- [SOURCE EXCERPT]:
↓↓↓

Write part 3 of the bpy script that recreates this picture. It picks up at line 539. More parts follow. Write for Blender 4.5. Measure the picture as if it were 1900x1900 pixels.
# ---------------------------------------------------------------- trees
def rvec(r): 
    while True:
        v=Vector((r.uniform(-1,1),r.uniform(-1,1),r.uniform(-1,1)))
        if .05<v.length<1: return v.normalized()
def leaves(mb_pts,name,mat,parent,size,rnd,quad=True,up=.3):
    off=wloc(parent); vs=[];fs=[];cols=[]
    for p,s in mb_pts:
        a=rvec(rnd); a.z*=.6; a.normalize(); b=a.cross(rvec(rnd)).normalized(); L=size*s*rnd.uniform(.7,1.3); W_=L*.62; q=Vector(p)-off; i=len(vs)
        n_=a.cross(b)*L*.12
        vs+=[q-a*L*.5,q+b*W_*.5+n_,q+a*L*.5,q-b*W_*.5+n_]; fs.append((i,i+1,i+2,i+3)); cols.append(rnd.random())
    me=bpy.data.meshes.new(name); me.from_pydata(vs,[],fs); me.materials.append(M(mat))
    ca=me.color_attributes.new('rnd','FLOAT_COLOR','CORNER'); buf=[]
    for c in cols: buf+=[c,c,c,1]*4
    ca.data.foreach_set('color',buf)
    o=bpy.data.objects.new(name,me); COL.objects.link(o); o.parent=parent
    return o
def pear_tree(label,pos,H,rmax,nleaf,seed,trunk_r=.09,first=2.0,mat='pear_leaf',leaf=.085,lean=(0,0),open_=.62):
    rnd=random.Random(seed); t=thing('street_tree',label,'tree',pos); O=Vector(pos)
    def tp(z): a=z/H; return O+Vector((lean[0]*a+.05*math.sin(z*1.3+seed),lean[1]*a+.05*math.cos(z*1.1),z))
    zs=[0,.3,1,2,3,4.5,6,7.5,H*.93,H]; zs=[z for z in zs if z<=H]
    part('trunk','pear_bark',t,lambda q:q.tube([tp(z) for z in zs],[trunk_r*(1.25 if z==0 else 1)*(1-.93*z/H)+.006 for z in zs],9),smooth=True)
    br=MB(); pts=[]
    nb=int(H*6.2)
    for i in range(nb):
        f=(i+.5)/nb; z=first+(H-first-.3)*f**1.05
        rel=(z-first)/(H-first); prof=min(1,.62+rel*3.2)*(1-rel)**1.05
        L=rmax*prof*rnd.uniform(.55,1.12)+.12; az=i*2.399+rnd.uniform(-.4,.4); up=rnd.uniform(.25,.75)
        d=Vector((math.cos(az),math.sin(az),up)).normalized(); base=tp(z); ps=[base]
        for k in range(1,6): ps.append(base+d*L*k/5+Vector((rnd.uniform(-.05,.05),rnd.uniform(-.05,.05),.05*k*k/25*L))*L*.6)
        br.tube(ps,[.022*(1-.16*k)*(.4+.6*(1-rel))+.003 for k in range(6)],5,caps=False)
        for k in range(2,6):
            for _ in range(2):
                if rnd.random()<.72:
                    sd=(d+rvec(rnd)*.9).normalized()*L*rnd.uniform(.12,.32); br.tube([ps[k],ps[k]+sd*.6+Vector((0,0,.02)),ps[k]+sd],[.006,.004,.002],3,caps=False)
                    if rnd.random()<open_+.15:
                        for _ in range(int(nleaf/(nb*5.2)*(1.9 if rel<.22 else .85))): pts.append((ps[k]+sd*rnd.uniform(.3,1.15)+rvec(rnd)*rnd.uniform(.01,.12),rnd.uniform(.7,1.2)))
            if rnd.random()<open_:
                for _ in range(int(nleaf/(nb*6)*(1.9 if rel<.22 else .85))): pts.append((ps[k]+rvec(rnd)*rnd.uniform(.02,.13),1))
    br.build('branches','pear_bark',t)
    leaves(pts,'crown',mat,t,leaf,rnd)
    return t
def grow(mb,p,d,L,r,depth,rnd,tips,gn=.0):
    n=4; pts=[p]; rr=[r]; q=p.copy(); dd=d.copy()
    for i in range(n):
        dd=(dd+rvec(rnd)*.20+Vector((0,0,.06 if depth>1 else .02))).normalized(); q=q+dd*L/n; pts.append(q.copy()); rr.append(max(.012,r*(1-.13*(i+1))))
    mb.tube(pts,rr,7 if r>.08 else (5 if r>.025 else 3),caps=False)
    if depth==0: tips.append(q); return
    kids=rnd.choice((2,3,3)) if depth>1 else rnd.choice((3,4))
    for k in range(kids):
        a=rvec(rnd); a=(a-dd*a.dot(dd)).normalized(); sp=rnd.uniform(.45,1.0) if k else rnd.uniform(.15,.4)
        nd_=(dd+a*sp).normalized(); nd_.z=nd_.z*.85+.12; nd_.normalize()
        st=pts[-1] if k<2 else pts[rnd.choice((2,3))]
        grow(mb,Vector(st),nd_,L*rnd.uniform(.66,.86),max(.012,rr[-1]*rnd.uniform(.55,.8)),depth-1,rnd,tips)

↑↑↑

- [AIM OF THE EXERCISE]: Give every line of the material again, exactly as it reads.

- [REPLY TO THE TASK]:
Write part 3 of the bpy script that recreates this picture. It picks up at line 539. More parts follow. Write for Blender 4.5. Measure the picture as if it were 1900x1900 pixels.
# ---------------------------------------------------------------- trees
def rvec(r): 
    while True:
        v=Vector((r.uniform(-1,1),r.uniform(-1,1),r.uniform(-1,1)))
        if .05<v.length<1: return v.normalized()
def leaves(mb_pts,name,mat,parent,size,rnd,quad=True,up=.3):
    off=wloc(parent); vs=[];fs=[];cols=[]
    for p,s in mb_pts:
        a=rvec(rnd); a.z*=.6; a.normalize(); b=a.cross(rvec(rnd)).normalized(); L=size*s*rnd.uniform(.7,1.3); W_=L*.62; q=Vector(p)-off; i=len(vs)
        n_=a.cross(b)*L*.12
        vs+=[q-a*L*.5,q+b*W_*.5+n_,q+a*L*.5,q-b*W_*.5+n_]; fs.append((i,i+1,i+2,i+3)); cols.append(rnd.random())
    me=bpy.data.meshes.new(name); me.from_pydata(vs,[],fs); me.materials.append(M(mat))
    ca=me.color_attributes.new('rnd','FLOAT_COLOR','CORNER'); buf=[]
    for c in cols: buf+=[c,c,c,1]*4
    ca.data.foreach_set('color',buf)
    o=bpy.data.objects.new(name,me); COL.objects.link(o); o.parent=parent
    return o
def pear_tree(label,pos,H,rmax,nleaf,seed,trunk_r=.09,first=2.0,mat='pear_leaf',leaf=.085,lean=(0,0),open_=.62):
    rnd=random.Random(seed); t=thing('street_tree',label,'tree',pos); O=Vector(pos)
    def tp(z): a=z/H; return O+Vector((lean[0]*a+.05*math.sin(z*1.3+seed),lean[1]*a+.05*math.cos(z*1.1),z))
    zs=[0,.3,1,2,3,4.5,6,7.5,H*.93,H]; zs=[z for z in zs if z<=H]
    part('trunk','pear_bark',t,lambda q:q.tube([tp(z) for z in zs],[trunk_r*(1.25 if z==0 else 1)*(1-.93*z/H)+.006 for z in zs],9),smooth=True)
    br=MB(); pts=[]
    nb=int(H*6.2)
    for i in range(nb):
        f=(i+.5)/nb; z=first+(H-first-.3)*f**1.05
        rel=(z-first)/(H-first); prof=min(1,.62+rel*3.2)*(1-rel)**1.05
        L=rmax*prof*rnd.uniform(.55,1.12)+.12; az=i*2.399+rnd.uniform(-.4,.4); up=rnd.uniform(.25,.75)
        d=Vector((math.cos(az),math.sin(az),up)).normalized(); base=tp(z); ps=[base]
        for k in range(1,6): ps.append(base+d*L*k/5+Vector((rnd.uniform(-.05,.05),rnd.uniform(-.05,.05),.05*k*k/25*L))*L*.6)
        br.tube(ps,[.022*(1-.16*k)*(.4+.6*(1-rel))+.003 for k in range(6)],5,caps=False)
        for k in range(2,6):
            for _ in range(2):
                if rnd.random()<.72:
                    sd=(d+rvec(rnd)*.9).normalized()*L*rnd.uniform(.12,.32); br.tube([ps[k],ps[k]+sd*.6+Vector((0,0,.02)),ps[k]+sd],[.006,.004,.002],3,caps=False)
                    if rnd.random()<open_+.15:
                        for _ in range(int(nleaf/(nb*5.2)*(1.9 if rel<.22 else .85))): pts.append((ps[k]+sd*rnd.uniform(.3,1.15)+rvec(rnd)*rnd.uniform(.01,.12),rnd.uniform(.7,1.2)))
            if rnd.random()<open_:
                for _ in range(int(nleaf/(nb*6)*(1.9 if rel<.22 else .85))): pts.append((ps[k]+rvec(rnd)*rnd.uniform(.02,.13),1))
    br.build('branches','pear_bark',t)
    leaves(pts,'crown',mat,t,leaf,rnd)
    return t
def grow(mb,p,d,L,r,depth,rnd,tips,gn=.0):
    n=4; pts=[p]; rr=[r]; q=p.copy(); dd=d.copy()
    for i in range(n):
        dd=(dd+rvec(rnd)*.20+Vector((0,0,.06 if depth>1 else .02))).normalized(); q=q+dd*L/n; pts.append(q.copy()); rr.append(max(.012,r*(1-.13*(i+1))))
    mb.tube(pts,rr,7 if r>.08 else (5 if r>.025 else 3),caps=False)
    if depth==0: tips.append(q); return
    kids=rnd.choice((2,3,3)) if depth>1 else rnd.choice((3,4))
    for k in range(kids):
        a=rvec(rnd); a=(a-dd*a.dot(dd)).normalized(); sp=rnd.uniform(.45,1.0) if k else rnd.uniform(.15,.4)
        nd_=(dd+a*sp).normalized(); nd_.z=nd_.z*.85+.12; nd_.normalize()
        st=pts[-1] if k<2 else pts[rnd.choice((2,3))]
        grow(mb,Vector(st),nd_,L*rnd.uniform(.66,.86),max(.012,rr[-1]*rnd.uniform(.55,.8)),depth-1,rnd,tips)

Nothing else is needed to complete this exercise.